As with the previous two albums UNIVERS ZERO was centered around the stable quartet of Daniel Denis (drums and percussion), Guy Segers (bass, clarinet, vocals), Michel Berckmans (bassoon, oboe, English horn, vocals) and Patrick Hanappier (viola, violin, vocals) and joining the ranks were the new talent of Andy Kirk joining in on piano, harmonium, organs and vocals. In addition there are three guest musicians that spice up the album with a violin, cello and hurdy-gurdy all which prove to add some of the most haunting and blood curdling sounds that can be experienced in the world of recorded music. While the band would begin to shift their sound on the following "Uzed," CEUX DU DEHORS can be thought of as the last of a dark mythological trilogy of the band's origins only continues the journey with even more precision and skill.

While "Hérésie" explored the absolute limits of impending doom and ominous nihilism and perhaps ranks as one of the scariest sounding albums of all time, CEUX DE DEHORS starts out on a much lighter note at least towards the beginning with the almost festive "Dense" starting things out with more emphasis on fiery circuitous rhythmic drives that allow the classical chamber orchestral sounds to ping and pong and resonate in astounding tight-knit precision. The light hearted melodic flow is almost exuberant in its medieval-tinged folklore burbling to the surface. The track which is one of two that exceed the 12 minute mark (the other being "Combat") may start off as a jittery caffeinated romp but five minutes in the band revives the eerie gloomy chamber rock drones and classical minimalism that can raise the dead and then proceeds to mix the two moods together displaying an uncanny ability to juggle these opposing musical tones.
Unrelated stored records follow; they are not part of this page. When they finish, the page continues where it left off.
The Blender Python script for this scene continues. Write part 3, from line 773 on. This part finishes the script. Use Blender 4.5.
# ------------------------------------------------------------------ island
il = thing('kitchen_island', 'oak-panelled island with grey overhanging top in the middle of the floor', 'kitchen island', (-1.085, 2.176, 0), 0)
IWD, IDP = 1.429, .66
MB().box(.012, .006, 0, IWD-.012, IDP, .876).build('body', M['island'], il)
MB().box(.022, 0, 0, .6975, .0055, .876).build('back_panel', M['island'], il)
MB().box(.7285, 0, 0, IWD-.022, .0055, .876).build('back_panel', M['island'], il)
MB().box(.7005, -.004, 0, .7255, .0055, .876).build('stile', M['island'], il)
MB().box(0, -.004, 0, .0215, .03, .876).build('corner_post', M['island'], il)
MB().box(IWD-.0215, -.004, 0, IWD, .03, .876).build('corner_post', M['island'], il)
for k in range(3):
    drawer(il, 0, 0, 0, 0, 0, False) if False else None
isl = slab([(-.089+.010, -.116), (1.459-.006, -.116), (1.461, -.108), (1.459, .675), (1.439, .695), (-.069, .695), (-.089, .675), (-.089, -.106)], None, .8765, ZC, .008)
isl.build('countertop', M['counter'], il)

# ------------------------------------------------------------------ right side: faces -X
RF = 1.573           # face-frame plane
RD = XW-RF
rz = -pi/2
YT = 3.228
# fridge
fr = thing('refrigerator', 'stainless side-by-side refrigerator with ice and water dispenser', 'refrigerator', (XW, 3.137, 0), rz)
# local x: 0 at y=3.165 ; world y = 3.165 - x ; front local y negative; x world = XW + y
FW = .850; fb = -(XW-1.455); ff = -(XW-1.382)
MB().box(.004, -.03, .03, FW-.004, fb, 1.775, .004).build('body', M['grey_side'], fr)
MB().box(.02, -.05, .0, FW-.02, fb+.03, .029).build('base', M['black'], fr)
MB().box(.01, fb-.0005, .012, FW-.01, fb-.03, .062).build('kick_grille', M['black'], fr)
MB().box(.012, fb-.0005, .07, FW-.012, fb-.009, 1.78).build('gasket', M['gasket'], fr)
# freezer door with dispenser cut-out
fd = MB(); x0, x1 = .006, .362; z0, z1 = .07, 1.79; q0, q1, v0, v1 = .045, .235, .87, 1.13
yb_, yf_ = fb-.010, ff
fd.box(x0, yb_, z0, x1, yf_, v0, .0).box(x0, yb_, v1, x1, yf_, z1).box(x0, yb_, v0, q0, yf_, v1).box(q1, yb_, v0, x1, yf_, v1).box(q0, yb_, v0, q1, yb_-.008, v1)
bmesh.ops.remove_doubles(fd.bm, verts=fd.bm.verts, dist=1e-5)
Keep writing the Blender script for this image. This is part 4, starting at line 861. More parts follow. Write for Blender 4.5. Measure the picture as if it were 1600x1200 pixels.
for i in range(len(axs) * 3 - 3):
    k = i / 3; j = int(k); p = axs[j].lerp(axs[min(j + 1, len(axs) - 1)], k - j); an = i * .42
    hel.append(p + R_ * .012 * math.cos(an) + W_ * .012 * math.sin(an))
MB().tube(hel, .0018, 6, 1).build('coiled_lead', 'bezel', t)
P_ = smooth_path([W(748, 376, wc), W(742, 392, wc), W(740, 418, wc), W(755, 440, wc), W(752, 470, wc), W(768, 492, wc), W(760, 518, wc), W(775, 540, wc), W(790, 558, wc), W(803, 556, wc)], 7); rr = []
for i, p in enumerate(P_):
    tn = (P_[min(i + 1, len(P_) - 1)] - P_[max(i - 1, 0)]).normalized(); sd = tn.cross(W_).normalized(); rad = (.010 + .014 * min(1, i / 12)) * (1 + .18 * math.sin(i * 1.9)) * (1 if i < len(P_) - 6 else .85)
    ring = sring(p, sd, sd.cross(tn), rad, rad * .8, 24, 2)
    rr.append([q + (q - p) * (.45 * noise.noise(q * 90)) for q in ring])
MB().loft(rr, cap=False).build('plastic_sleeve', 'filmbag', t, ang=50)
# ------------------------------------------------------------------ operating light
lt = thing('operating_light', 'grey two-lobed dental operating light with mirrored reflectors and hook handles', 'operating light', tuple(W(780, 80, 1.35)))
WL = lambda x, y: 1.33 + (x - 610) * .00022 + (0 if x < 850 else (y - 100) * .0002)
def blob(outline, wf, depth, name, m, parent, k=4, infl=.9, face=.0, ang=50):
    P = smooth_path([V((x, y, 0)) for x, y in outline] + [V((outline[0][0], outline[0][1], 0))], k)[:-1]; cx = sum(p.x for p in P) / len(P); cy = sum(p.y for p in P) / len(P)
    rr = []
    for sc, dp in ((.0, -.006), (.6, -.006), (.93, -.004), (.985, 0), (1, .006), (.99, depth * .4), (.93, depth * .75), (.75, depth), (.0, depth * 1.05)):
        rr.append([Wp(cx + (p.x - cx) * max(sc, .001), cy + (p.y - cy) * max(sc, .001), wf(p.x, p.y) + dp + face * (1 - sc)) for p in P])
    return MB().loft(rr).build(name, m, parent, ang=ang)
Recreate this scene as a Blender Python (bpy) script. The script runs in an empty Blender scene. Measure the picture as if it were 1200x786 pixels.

While tracks that follow "La Corne Du Bois Des Pendus" and "Bonjour Chez Vous" tend to focus on the fiery instrumental acrobats that focus on the extremities of chamber rock and classical wizardry while the album ebbs and flows through angular labyrinthine compositions that zigzag unexpectedly and utilize unorthodox tempo changes and jagged riffs that find the most jarring ways to ratchet up the tension, CEUX DU DEHORS slowly but surely drifts off into the same nightmarish musical perversity that "Hérésie" excelled at in freakish perfection. In particular the last three tracks starting with "La Musique d'Erich Zann" there is more focus on classical minimalism such as that by Philip Glass and the Krautrock motorik rhythmic drives as heard by German bands like Neu! only set to a classical orchestral performances that take a little jazz improvisation and industrial bleakness and funnel it all down into some of the most ominous hair-raising sonic terror that will never allow you to look at the bassoon and oboe in the same way. The way this track starts is like a haunted pasture with freaky imitations of sheep freaking out.

The bleakness continues with "La Tete Du Corbeau" and the closing "Triomphe des Mouches" which ends the album in utter contrast as to how it began. Perhaps these latter tracks were leftovers from the earlier sessions before the band decided to lighten things up a bit? Regardless, CEUX DU DEHORS is another amazing album by UNIVERS ZERO that displays an even more uncanny flock of bird randomness in the tight instrumental interplay and an even more unbelievable mastery of using sonic juxtapositions to create the maximum fear factory. While the album pales only in comparison to the phenomenal perfection of the first two albums and the inconsistencies of stylistic approaches that differentiate the beginning tracks from the end, it's really not that big of a deal when the music presented on every track is of this amazing caliber. On CEUX DU DEHORS, these Belgians proved that they indeed could craft the perfect soundtrack for the Dark Fantasy perversions of Lovecraft and in the process make it sound so ridiculously natural.